The FTC voted 3–2 in favor of the agreement, with both Democratic commissioners voting against. One of the Democratic commissioners, Rebecca Kelly Slaughter, criticized the agreement for failing to ensure that YouTube’s content creators, who are incentivized to enable behavioral ads, will tell the truth in designating their content as child-directed. YouTube, she argued, has the technological means to set up a system that could automatically detect videos that are directed toward children.

“The states could pursue an injunctive remedy that includes an enforceable promise of a technological backstop to keep content creators and YouTube honest about whether content is child-directed,” Slaughter wrote in a statement. “YouTube might insist that an algorithmic classifier should not be included because even better technology could soon eclipse it; I trust that the smart people who represent the states and YouTube alike would be able to draft an adaptable but enforceable provision that serves as the fourth wall to the fence that New York and the Commission have begun constructing.”

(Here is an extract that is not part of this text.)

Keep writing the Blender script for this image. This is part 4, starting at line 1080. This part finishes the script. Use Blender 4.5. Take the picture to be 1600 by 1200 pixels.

In a blog post, YouTube said it would use machine learning to automatically detect some portion of child-directed content. (Worth noting: It’s unclear whether such a system would inadvertently demonetize channels who’d complied with federal privacy laws and the platform’s guidelines. YouTube’s content creators, after all, have frequently criticized the platform for demonetizing channels – especially smaller – ones for ambiguous or unfair reasons.)

Still, the current agreement is likely bad news for many YouTube creators. That’s why the platform said it plans to direct $100 million toward creators of child-directed content over the next few years. Also, YouTube last week unveiled its YouTube Kids app, which offers only approved, family-friendly content for children.

What’s unclear is whether the $170 million fine — a relatively small penalty for one of the world’s most valuable companies — will nudge YouTube and other companies to bolster children’s privacy protections.

“Under COPPA, the children’s privacy law, the FTC had authority to impose tens of billions in fines against Google,” said the consumer advocacy group Public Citizen. “A penalty of no more than $200 million utterly fails to protect children’s rights. It neither punishes Google adequately nor deters Google or other companies from future violations.”